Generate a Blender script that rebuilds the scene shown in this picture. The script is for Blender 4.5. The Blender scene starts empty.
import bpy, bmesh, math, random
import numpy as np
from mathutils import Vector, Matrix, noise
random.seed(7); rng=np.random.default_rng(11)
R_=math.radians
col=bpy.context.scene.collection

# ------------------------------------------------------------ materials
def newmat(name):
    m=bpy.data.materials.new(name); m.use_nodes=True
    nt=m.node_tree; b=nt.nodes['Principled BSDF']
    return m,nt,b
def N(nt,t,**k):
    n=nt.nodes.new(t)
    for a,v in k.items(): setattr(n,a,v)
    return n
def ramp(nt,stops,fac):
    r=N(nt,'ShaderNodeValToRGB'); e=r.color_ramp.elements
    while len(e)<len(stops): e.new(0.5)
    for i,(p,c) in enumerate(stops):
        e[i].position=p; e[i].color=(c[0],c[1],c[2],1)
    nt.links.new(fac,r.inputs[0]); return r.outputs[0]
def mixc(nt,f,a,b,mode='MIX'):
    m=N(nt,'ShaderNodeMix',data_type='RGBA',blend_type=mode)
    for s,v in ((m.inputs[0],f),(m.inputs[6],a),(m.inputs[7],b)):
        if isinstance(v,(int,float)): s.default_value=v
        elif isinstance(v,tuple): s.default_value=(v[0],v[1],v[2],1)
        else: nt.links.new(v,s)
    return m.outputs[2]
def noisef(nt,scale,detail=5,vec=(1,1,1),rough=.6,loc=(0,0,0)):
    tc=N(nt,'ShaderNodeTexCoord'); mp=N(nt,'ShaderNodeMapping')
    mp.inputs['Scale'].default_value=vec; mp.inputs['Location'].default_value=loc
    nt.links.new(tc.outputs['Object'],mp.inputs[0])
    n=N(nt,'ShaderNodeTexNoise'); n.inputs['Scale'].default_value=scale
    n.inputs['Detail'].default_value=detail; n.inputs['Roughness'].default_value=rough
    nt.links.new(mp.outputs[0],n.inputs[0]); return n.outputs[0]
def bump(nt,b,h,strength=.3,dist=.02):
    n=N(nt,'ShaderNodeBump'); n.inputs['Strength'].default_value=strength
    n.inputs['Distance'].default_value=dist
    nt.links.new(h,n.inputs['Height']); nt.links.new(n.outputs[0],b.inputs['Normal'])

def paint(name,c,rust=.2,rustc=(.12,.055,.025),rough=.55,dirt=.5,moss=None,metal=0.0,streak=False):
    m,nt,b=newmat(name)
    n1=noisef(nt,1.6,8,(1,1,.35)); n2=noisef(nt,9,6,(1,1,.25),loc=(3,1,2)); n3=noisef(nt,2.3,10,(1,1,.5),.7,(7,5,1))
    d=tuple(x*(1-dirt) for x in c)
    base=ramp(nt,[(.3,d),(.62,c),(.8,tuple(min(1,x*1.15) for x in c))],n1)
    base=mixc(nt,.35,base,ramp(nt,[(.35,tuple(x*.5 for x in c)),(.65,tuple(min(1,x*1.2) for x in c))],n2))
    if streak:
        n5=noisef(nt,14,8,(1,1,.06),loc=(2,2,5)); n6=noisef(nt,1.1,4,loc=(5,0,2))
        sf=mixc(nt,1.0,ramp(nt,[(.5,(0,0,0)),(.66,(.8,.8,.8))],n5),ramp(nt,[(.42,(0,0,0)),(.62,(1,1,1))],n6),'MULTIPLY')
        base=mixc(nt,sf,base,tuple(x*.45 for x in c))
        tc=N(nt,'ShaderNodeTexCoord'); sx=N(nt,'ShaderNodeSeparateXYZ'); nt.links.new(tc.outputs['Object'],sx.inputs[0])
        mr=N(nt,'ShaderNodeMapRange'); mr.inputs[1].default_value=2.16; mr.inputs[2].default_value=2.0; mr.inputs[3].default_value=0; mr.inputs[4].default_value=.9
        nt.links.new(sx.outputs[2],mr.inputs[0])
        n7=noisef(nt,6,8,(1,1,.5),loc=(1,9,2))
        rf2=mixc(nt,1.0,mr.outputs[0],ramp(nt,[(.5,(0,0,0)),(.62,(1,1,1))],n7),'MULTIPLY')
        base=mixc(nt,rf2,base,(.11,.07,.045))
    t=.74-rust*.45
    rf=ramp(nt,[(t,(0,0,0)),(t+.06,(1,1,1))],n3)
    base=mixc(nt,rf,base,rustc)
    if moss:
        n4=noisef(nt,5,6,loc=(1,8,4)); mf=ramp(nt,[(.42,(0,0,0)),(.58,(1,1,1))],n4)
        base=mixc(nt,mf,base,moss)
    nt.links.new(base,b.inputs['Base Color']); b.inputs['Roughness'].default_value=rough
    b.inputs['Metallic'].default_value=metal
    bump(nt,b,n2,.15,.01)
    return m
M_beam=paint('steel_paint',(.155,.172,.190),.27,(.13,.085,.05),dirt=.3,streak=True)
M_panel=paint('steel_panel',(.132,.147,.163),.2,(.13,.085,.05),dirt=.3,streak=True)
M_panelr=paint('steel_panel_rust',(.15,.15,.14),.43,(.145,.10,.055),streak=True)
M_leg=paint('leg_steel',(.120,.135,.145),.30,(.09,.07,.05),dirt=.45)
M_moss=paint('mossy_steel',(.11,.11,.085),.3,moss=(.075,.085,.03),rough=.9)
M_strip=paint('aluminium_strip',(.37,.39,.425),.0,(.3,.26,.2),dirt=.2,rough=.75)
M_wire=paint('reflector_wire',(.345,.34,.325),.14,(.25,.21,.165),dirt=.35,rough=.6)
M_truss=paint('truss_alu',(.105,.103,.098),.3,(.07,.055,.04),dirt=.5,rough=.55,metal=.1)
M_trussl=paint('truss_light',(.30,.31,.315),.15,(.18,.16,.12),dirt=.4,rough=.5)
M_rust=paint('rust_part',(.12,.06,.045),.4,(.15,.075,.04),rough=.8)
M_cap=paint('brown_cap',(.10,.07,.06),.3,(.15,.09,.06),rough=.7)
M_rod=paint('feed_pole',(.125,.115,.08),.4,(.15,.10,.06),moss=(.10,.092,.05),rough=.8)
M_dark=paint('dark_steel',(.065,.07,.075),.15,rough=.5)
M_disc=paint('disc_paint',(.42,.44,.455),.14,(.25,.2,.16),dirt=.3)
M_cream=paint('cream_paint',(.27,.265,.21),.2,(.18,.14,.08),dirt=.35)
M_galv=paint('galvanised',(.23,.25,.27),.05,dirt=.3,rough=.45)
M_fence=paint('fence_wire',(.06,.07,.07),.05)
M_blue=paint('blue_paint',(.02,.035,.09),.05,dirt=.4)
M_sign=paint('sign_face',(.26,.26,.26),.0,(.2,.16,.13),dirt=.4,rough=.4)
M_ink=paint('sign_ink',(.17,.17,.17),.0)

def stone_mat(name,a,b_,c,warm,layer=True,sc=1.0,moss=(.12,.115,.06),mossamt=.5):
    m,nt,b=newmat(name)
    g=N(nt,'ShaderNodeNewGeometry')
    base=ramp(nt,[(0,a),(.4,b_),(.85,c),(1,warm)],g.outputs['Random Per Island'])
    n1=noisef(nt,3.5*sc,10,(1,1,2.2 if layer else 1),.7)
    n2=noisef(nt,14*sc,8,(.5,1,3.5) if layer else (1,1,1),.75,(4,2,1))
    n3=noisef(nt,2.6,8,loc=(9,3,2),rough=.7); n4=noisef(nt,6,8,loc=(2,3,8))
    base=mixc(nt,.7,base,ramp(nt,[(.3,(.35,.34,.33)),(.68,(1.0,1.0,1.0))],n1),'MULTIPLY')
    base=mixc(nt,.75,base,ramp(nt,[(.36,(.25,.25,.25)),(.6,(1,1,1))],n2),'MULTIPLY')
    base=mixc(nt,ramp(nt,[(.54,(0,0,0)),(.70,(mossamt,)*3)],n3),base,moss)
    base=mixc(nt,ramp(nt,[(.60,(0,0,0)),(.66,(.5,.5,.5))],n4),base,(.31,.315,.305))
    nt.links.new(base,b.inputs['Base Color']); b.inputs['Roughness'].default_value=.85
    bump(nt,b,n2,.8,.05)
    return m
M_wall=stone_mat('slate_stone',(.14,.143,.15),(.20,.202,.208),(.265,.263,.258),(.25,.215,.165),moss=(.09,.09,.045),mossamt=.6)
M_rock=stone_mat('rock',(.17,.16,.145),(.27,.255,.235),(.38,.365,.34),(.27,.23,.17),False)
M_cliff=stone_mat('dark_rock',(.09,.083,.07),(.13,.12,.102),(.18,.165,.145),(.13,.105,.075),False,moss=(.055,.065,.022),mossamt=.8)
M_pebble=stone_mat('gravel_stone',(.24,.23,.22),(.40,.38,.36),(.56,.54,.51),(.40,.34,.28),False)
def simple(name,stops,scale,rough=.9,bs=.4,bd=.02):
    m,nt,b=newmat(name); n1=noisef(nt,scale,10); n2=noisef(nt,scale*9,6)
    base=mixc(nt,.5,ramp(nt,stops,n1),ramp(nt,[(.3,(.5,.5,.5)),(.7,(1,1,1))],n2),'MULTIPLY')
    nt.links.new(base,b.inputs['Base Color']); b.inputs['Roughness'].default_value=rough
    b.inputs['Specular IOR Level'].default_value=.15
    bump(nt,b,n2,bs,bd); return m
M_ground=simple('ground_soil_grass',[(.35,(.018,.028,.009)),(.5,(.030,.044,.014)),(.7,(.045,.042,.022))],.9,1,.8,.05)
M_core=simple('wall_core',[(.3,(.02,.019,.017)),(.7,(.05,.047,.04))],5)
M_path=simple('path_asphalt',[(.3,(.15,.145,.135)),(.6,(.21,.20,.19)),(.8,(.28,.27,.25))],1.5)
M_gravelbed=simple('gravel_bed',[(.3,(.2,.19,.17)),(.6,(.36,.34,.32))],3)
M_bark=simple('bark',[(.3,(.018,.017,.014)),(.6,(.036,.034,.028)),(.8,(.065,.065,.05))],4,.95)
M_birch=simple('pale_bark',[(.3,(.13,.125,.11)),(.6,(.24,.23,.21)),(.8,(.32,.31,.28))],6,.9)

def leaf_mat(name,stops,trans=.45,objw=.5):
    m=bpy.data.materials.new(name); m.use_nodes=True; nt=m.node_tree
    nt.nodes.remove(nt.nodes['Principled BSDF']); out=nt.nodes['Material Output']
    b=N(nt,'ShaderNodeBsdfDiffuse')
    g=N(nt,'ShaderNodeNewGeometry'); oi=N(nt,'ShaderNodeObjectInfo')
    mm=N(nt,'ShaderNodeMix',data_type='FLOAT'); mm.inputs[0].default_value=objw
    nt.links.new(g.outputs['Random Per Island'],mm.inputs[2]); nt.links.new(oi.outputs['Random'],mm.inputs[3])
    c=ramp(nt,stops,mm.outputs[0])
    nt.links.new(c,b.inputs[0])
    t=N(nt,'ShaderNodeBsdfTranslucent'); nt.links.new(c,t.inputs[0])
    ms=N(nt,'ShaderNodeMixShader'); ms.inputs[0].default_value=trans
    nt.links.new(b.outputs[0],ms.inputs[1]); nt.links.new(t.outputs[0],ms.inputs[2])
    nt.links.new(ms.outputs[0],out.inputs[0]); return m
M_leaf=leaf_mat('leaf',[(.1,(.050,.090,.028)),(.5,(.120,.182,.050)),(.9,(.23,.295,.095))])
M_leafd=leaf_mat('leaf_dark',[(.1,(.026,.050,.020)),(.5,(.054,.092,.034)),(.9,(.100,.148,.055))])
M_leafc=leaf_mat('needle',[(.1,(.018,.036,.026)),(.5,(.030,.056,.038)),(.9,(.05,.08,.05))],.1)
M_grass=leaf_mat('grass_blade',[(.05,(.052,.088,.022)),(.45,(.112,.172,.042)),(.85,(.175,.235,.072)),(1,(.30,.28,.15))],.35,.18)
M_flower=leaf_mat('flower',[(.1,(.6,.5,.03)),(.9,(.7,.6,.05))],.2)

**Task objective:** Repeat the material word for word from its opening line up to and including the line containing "col=bpy.context.scene.collection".

**The solution:**
Generate a Blender script that rebuilds the scene shown in this picture. The script is for Blender 4.5. The Blender scene starts empty.
import bpy, bmesh, math, random
import numpy as np
from mathutils import Vector, Matrix, noise
random.seed(7); rng=np.random.default_rng(11)
R_=math.radians
col=bpy.context.scene.collection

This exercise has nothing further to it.